Dept.

LILA Recognitions: LILA 2026 Jury Distinction

LILA 2026 Jury Distinction
Prairie Plots

The jury valued Prairie Plots for turning the university campus into a living laboratory of landscape experimentation, eco-cultural awareness, and environmental literacy. The project gives agency to the landscape by positioning the institution as an enabler of ecological practices that are often politically, culturally, or operationally difficult to introduce in public or urban settings. Its importance lies in replacing the conventional lawn, the defining image of the academic campus, with a process-based landscape rooted in the native prairie ecosystems of the Texas Gulf Coast. In doing so, it redefines maintenance as ecological stewardship, embracing disturbance regimes, such as low-intensity fire (cold-fire), that were practised for millennia by Native American communities and fundamental to maintaining these ecosystems.

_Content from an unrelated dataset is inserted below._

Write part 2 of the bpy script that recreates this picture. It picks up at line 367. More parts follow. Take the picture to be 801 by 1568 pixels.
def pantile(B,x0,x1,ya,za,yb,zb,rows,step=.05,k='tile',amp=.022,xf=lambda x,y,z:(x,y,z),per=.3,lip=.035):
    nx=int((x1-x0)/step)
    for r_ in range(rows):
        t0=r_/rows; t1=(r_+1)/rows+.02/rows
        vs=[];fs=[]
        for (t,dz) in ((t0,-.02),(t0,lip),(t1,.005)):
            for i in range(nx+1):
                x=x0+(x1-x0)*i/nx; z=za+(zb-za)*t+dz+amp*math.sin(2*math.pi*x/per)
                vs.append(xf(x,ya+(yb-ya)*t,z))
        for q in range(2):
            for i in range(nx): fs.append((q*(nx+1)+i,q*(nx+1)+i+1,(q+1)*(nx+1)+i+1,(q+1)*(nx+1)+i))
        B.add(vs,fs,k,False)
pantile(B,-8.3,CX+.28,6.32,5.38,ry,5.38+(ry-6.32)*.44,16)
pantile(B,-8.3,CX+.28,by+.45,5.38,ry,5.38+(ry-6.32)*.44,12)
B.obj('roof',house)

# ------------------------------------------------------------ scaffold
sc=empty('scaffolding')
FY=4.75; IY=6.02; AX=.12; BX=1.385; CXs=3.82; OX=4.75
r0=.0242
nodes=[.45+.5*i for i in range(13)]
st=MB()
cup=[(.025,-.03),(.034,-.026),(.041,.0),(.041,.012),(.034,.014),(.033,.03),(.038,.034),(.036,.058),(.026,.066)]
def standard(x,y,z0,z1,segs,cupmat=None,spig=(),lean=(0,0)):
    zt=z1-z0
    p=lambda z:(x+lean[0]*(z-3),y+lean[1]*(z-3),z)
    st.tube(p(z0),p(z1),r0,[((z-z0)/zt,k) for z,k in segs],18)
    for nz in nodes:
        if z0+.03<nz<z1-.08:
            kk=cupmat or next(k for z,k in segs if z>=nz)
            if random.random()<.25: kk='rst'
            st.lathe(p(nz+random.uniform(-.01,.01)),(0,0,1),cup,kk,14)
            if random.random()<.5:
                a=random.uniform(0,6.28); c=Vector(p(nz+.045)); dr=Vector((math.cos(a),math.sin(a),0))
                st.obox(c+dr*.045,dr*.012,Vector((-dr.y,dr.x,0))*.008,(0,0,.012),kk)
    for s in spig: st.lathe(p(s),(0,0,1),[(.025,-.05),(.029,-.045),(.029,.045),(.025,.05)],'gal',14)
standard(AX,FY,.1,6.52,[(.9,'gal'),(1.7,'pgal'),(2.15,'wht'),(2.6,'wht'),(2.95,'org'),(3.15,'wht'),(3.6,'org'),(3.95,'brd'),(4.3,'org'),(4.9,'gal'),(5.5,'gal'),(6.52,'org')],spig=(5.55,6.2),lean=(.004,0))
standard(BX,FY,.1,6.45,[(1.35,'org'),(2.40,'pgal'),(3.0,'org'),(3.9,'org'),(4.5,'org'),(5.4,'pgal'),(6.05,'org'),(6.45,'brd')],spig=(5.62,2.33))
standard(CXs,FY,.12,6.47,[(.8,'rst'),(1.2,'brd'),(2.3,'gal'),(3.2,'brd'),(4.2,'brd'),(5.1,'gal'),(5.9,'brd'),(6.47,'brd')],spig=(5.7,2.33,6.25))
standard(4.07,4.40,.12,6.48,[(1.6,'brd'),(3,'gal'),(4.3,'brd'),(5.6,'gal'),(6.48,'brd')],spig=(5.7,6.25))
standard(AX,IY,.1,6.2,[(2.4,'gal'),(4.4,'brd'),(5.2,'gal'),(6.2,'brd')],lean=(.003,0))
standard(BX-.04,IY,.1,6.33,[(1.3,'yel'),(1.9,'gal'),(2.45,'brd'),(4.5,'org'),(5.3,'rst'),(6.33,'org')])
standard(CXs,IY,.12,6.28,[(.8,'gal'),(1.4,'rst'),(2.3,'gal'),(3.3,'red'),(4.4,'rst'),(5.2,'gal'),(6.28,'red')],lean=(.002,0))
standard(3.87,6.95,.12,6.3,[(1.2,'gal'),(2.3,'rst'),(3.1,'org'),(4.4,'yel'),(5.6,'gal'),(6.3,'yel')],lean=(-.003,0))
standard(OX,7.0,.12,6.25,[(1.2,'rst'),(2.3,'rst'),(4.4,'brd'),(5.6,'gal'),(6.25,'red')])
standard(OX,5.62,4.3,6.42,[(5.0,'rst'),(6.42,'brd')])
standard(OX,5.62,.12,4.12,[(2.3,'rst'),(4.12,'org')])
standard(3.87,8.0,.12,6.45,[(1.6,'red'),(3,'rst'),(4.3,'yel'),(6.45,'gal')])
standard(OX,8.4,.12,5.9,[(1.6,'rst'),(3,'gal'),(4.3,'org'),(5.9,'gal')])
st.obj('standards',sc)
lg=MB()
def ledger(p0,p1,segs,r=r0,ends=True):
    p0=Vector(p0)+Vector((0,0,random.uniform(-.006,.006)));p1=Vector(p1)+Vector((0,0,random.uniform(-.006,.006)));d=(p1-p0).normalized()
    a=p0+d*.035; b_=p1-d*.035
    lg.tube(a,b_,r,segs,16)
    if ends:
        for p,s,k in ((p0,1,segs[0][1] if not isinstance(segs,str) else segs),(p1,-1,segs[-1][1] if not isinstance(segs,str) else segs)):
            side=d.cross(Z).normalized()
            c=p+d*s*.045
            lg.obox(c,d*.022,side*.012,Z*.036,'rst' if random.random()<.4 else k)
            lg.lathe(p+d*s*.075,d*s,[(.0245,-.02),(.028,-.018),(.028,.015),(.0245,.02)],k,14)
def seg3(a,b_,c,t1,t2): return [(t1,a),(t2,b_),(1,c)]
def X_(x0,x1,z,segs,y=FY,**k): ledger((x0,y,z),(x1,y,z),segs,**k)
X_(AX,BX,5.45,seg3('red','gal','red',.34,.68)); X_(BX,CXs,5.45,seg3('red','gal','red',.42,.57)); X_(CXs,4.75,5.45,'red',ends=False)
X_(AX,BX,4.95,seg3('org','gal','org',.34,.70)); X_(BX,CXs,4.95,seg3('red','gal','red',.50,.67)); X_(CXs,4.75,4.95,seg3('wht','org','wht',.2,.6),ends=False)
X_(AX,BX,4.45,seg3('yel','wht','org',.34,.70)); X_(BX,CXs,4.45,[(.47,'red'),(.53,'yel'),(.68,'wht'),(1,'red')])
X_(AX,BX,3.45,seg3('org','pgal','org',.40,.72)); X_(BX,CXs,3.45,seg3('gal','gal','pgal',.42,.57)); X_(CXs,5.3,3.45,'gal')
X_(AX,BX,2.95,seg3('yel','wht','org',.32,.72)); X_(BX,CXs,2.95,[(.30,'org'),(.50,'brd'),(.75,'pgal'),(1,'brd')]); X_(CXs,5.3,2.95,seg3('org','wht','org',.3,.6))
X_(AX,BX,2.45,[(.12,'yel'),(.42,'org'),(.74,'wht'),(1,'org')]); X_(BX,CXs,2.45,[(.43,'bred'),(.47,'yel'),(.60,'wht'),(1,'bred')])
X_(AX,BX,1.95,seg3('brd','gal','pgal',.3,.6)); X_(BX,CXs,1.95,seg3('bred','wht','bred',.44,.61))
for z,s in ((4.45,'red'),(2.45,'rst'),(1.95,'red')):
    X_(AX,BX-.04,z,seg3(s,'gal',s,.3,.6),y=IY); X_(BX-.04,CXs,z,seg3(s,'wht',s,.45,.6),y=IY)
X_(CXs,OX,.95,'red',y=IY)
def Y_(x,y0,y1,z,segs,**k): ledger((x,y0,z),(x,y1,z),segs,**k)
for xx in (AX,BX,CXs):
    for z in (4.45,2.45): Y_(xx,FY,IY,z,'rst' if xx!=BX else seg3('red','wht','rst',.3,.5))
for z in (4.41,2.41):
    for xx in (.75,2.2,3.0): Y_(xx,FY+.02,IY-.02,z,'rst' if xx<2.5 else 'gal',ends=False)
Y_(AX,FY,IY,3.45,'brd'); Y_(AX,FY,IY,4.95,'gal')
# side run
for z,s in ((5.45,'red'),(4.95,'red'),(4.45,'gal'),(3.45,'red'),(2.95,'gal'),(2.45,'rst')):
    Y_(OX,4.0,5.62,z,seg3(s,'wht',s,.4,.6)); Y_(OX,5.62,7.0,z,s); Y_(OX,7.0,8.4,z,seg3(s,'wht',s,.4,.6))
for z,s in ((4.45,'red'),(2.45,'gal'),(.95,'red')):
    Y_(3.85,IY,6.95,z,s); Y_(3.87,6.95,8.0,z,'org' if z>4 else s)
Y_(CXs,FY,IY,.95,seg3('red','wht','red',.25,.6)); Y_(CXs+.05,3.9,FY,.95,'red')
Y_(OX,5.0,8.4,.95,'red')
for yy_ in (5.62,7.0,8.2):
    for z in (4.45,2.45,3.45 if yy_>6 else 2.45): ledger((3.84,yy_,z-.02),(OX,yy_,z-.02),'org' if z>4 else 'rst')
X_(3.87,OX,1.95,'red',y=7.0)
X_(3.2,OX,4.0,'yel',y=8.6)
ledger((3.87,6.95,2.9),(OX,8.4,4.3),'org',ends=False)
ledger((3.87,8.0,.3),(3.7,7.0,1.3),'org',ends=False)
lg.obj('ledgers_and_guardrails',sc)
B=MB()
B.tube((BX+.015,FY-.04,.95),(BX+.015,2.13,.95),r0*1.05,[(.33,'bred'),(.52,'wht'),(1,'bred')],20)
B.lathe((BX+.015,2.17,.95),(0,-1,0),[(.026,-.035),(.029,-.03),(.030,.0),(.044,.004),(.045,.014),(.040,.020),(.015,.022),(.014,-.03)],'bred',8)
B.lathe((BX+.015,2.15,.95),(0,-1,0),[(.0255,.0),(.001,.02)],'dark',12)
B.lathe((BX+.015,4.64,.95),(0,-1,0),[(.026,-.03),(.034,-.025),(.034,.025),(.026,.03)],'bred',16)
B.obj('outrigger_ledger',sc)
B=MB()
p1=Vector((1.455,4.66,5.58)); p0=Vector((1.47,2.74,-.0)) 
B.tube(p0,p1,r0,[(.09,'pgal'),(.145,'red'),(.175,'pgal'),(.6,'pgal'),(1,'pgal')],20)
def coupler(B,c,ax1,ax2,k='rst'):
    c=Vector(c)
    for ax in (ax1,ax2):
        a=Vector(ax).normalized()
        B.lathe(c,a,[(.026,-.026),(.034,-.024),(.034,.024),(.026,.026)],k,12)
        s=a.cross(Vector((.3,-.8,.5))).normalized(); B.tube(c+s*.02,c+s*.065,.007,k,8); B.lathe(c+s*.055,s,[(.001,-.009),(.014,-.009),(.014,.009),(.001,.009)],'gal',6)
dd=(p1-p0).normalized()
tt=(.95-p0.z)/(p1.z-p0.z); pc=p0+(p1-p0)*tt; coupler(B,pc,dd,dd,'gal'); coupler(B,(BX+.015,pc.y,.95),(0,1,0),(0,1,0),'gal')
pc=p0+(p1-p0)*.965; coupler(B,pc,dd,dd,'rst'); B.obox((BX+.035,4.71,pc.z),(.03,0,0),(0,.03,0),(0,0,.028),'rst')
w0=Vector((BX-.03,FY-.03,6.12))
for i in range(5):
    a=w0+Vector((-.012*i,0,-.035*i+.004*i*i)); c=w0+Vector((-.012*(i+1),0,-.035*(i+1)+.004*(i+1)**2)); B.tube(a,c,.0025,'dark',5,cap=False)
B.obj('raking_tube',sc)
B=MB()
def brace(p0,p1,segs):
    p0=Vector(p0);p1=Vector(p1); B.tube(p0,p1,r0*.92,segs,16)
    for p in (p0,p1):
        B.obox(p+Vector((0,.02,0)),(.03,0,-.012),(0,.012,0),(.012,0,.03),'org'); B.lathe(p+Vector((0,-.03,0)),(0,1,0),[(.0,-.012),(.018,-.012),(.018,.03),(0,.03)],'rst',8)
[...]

The project is not merely anti-lawn; it argues for a more productive ground, shaped by different forms of maintenance, ecological succession, soil improvement, endemic species and reduced chemical inputs. The first prescribed burn on the Rice campus is especially significant, bringing fire back into the urban environment as a legitimate tool of care, nutrient cycling and prairie management. Prairie Plots also works as a pedagogical landscape. Students, faculty and the wider community encounter seeds, soils, sprouting, maintenance and species change directly, rather than as abstract ecological ideas. At a larger scale, the project contributes to the rethinking of prairie habitats, among the most diminished ecosystems in the United States, and points toward forms of land care outside the conventions of ornamental campus landscape and agro-industrial production.